**To be done**
Within the data that follows, set down exactly the lines from the one containing "sc=.6, rough=.9, stretch=(1,1,.25))" through the one containing "mortar=.006, var=.5, sc=2)", both ends included.

**Material provided**
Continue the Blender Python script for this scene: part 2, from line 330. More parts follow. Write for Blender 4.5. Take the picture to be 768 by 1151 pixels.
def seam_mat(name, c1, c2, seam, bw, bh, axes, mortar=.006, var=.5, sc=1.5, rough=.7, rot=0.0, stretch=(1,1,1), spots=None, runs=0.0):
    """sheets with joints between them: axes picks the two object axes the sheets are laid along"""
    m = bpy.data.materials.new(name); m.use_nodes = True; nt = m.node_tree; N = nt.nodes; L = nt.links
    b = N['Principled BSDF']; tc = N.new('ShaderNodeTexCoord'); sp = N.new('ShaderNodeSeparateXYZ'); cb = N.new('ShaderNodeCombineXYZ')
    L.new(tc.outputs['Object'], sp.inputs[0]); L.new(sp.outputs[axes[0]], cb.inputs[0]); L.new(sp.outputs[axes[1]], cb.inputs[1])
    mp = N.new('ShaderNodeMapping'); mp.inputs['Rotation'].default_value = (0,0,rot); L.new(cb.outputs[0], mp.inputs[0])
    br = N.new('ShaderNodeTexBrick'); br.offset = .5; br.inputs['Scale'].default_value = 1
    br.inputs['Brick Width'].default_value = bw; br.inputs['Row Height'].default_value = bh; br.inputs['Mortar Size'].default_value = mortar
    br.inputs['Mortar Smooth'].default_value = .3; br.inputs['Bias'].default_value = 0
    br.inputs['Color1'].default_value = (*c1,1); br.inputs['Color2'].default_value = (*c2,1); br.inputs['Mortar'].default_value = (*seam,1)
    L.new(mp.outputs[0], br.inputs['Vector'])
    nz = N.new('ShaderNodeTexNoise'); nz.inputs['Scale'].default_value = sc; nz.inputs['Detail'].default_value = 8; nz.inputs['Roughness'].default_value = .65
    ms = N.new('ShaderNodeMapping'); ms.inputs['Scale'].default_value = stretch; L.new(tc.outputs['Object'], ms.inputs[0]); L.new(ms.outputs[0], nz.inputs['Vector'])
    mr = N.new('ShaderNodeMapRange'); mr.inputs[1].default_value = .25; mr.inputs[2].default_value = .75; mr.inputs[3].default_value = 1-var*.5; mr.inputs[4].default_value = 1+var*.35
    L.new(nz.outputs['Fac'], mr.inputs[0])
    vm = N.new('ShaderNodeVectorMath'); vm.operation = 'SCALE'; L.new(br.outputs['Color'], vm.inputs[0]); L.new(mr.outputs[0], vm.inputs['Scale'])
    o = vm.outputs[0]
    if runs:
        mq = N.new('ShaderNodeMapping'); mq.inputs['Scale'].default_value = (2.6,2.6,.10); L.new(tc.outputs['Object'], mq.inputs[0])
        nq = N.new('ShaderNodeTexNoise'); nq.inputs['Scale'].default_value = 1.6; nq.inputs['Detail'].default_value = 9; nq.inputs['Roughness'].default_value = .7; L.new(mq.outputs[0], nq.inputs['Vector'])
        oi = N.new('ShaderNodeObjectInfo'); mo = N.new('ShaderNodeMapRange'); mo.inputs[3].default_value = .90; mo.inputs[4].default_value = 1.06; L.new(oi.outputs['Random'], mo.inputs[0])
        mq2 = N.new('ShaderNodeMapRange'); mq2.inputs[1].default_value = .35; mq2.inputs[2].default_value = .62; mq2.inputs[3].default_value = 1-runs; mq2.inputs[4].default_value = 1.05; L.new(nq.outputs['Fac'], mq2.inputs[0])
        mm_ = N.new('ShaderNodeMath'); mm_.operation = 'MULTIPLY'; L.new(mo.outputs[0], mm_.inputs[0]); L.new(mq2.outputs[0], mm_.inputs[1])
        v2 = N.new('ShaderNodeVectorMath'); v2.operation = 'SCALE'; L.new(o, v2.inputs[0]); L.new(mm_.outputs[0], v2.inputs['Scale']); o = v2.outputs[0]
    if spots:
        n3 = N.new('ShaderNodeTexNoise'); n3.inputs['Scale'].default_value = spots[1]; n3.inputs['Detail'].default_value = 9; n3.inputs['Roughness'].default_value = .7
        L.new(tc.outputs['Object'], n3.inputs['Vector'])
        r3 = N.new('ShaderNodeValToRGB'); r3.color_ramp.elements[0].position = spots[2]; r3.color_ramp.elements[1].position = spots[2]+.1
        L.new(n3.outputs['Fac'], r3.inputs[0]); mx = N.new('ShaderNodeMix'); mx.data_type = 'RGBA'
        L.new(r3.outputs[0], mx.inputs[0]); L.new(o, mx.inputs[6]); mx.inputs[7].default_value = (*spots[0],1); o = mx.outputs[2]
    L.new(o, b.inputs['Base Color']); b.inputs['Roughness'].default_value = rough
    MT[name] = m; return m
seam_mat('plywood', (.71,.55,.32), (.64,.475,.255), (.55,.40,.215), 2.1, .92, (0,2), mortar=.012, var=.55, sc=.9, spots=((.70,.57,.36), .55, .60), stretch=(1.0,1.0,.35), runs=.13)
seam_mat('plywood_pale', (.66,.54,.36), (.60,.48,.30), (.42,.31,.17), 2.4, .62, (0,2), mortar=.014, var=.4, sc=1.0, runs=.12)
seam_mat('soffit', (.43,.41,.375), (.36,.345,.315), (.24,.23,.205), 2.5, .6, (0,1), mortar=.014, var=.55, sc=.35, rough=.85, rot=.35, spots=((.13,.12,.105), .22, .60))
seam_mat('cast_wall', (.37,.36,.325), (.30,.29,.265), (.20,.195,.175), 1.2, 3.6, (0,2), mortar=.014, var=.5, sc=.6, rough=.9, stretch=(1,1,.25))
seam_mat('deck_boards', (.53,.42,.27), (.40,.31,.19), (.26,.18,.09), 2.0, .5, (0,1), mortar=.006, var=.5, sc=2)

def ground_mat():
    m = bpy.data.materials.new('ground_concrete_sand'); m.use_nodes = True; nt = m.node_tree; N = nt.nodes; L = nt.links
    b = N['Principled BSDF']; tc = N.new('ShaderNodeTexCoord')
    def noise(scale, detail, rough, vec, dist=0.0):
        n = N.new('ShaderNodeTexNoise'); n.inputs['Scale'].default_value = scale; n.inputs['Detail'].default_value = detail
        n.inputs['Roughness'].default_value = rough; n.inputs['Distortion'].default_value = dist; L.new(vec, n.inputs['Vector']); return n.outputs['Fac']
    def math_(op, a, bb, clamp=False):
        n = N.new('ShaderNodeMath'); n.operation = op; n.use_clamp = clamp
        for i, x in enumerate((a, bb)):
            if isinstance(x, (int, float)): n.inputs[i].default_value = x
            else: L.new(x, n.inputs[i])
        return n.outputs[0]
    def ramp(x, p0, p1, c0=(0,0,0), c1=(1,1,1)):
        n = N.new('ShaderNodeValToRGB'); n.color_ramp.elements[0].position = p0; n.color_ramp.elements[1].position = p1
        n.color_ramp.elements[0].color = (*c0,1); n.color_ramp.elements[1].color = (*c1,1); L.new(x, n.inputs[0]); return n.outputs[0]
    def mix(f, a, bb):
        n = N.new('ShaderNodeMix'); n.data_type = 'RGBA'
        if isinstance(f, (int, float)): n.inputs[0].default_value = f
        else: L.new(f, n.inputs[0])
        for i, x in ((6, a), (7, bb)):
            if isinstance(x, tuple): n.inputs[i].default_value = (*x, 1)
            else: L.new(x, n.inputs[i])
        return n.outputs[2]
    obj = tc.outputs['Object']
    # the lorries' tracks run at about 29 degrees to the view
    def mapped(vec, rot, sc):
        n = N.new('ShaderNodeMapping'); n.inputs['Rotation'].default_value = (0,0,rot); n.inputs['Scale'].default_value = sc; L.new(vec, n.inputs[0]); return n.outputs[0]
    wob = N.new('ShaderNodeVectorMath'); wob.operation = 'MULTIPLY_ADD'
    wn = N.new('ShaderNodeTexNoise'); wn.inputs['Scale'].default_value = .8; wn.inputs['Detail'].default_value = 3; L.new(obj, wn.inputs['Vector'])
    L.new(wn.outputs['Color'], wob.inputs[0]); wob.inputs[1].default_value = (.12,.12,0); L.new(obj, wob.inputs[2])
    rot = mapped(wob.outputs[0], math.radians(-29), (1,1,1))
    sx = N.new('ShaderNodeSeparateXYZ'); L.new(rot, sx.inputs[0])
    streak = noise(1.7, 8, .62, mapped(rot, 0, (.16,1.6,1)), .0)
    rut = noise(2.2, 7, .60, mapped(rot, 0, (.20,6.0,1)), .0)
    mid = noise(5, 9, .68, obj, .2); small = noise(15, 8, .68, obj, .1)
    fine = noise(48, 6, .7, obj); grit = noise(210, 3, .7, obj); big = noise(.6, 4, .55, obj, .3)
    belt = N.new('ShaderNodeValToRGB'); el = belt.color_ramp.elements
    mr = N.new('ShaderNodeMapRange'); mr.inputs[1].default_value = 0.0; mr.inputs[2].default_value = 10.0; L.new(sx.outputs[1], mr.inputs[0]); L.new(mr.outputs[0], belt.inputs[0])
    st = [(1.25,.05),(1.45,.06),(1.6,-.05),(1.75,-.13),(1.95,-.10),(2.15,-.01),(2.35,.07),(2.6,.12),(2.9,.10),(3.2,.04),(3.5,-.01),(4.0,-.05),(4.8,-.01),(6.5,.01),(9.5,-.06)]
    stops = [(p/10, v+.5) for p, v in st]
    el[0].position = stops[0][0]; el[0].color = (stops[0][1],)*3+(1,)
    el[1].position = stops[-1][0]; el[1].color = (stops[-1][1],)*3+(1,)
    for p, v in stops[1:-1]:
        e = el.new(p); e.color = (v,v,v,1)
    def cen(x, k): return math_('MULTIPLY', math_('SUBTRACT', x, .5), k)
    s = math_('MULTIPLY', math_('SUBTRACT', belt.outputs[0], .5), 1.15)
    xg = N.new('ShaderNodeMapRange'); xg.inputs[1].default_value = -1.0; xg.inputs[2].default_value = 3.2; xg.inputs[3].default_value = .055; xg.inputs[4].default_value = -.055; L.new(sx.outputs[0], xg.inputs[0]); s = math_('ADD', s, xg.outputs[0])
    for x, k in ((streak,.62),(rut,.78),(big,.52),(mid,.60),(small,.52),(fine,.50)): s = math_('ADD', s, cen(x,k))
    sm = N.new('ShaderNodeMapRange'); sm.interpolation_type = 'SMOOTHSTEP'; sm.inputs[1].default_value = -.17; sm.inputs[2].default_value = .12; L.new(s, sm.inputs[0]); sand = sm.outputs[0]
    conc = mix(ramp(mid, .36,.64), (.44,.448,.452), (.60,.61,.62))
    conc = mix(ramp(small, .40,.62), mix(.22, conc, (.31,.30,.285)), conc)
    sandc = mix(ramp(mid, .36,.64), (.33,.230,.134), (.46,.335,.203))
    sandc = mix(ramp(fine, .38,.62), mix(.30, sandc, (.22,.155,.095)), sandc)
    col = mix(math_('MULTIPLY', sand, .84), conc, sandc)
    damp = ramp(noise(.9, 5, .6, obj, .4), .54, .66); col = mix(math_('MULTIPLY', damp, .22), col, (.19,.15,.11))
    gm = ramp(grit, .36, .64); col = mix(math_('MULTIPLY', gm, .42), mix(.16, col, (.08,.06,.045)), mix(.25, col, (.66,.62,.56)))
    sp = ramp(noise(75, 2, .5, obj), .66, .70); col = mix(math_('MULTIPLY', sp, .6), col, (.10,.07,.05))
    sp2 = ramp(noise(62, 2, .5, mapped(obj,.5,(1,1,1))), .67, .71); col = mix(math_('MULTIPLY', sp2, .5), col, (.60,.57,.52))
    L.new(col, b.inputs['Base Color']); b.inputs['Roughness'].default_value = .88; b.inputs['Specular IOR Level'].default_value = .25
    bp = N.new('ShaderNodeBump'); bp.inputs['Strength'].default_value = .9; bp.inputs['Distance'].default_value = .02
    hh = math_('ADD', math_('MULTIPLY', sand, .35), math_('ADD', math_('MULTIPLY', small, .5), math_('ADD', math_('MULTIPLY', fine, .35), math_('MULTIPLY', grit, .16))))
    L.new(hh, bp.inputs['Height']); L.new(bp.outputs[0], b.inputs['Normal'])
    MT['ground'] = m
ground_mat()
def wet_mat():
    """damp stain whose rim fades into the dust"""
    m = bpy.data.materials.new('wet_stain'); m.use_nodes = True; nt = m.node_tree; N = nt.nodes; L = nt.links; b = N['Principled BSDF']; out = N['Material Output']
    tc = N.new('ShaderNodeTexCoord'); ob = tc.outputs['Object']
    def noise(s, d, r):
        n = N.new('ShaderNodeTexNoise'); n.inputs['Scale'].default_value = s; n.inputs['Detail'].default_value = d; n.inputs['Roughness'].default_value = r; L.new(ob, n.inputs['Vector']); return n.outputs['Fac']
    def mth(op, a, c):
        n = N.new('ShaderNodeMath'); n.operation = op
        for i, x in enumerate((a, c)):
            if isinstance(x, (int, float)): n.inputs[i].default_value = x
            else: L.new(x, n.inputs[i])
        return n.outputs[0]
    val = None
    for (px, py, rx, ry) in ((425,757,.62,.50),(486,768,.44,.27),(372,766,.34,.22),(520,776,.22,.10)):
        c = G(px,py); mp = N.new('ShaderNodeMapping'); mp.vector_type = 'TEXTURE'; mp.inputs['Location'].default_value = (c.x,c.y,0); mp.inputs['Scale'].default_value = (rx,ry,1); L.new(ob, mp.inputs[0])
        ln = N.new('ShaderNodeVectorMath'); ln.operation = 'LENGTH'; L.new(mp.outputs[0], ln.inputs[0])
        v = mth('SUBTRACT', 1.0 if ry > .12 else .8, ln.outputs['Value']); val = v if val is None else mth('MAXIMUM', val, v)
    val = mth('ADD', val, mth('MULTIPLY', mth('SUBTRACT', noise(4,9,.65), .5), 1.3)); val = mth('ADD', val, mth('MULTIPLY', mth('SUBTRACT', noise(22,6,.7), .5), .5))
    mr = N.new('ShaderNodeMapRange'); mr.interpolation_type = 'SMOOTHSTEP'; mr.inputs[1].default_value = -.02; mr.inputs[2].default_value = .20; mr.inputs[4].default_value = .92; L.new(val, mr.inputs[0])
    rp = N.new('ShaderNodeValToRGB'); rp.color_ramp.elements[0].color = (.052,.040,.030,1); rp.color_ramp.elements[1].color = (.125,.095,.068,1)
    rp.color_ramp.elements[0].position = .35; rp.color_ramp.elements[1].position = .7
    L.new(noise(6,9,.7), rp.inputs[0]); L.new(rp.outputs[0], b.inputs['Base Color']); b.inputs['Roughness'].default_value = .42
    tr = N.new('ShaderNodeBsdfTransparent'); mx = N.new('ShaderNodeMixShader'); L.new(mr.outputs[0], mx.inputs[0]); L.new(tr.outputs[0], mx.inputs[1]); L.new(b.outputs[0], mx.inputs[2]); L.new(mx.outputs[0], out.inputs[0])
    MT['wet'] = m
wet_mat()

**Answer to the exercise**
seam_mat('cast_wall', (.37,.36,.325), (.30,.29,.265), (.20,.195,.175), 1.2, 3.6, (0,2), mortar=.014, var=.5, sc=.6, rough=.9, stretch=(1,1,.25))
seam_mat('deck_boards', (.53,.42,.27), (.40,.31,.19), (.26,.18,.09), 2.0, .5, (0,1), mortar=.006, var=.5, sc=2)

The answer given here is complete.